En su misericordia y soberanía, Dios decidió revelarse al ser humano de varias formas. Una de ellas es a través de sus nombres. En palabras de un autor: “El nombre de Dios es más que una manera de identificarse a sí mismo, es también una revelación de su persona y carácter”. Otro autor también menciona que desde el principio Dios se ha esforzado en revelar su naturaleza y carácter al ser humano. Desde el primer versículo de la Biblia se encuentran indicaciones, nombres o atributos suyos que nos ayudan a entender cómo es Él y cómo desea obrar en nuestra vida.
Por ejemplo, el nombre Elohim (traducido como Dios en los versículos iniciales de Génesis) nos da a entender, en su pluralidad, tanto el sentido de un Dios trino (Dios en tres personas), como la variedad de características que hay en el Dios creador y todopoderoso. O el nombre Adonai (traducido generalmente como Señor) que divulga la idea de Dios como amo, el dueño de todo.

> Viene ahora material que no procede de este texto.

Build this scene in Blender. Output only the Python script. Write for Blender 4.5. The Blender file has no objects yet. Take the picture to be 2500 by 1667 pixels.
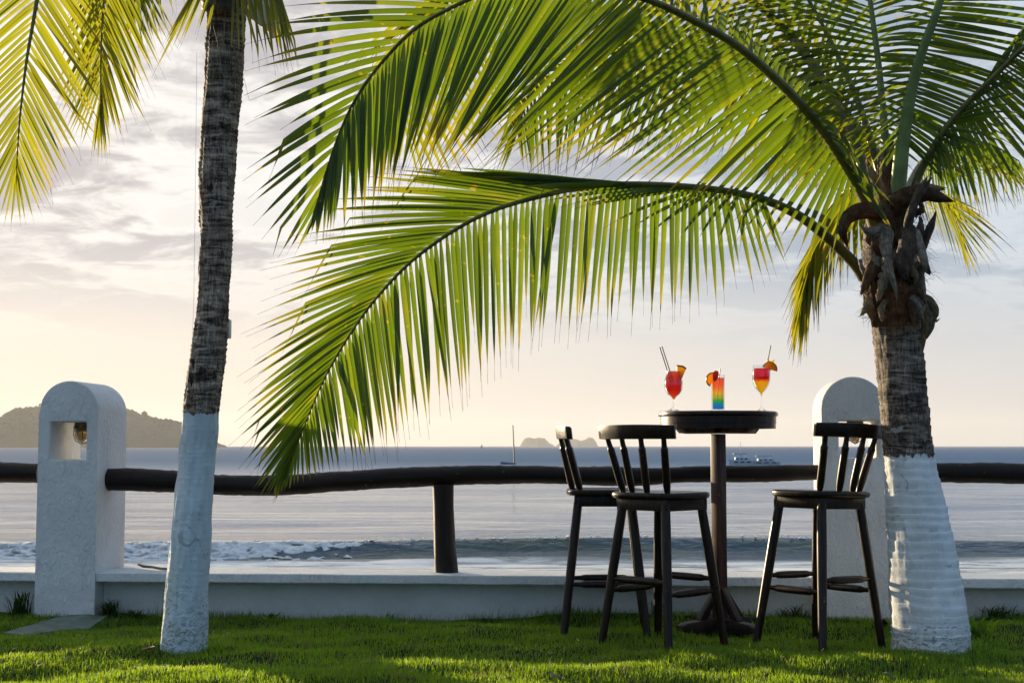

Pero el nombre que me gustaría resaltar aquí es el nombre que Dios usó para identificarse ante Moisés cuando se le apareció en medio de un arbusto que ardía en llamas. Allí Dios le dijo que su nombre es Yo Soy. Los eruditos dicen que el idioma original (hebreo) puede traducirse también como “seré el que seré”. Una de las realidades más asombrosas comprendida en este nombre, es que Dios está más allá del tiempo. O mejor: el tiempo no le afecta en absoluto (aunque en su sabiduría Él escogió obrar dentro del tiempo).
Esta realidad es reafirmada en Apocalipsis cuando se nos dice que el Señor habló, diciendo: “Yo soy el Alfa y la Omega, principio y fin... el que es y que era y que ha de venir (1:8). En la persona de Jesús, Dios entró en el tiempo para darnos la oportunidad a usted y a mí de pasar junto con Él una eternidad sin límites de tiempo. ¡Esa es, pues, la noticia maravillosa!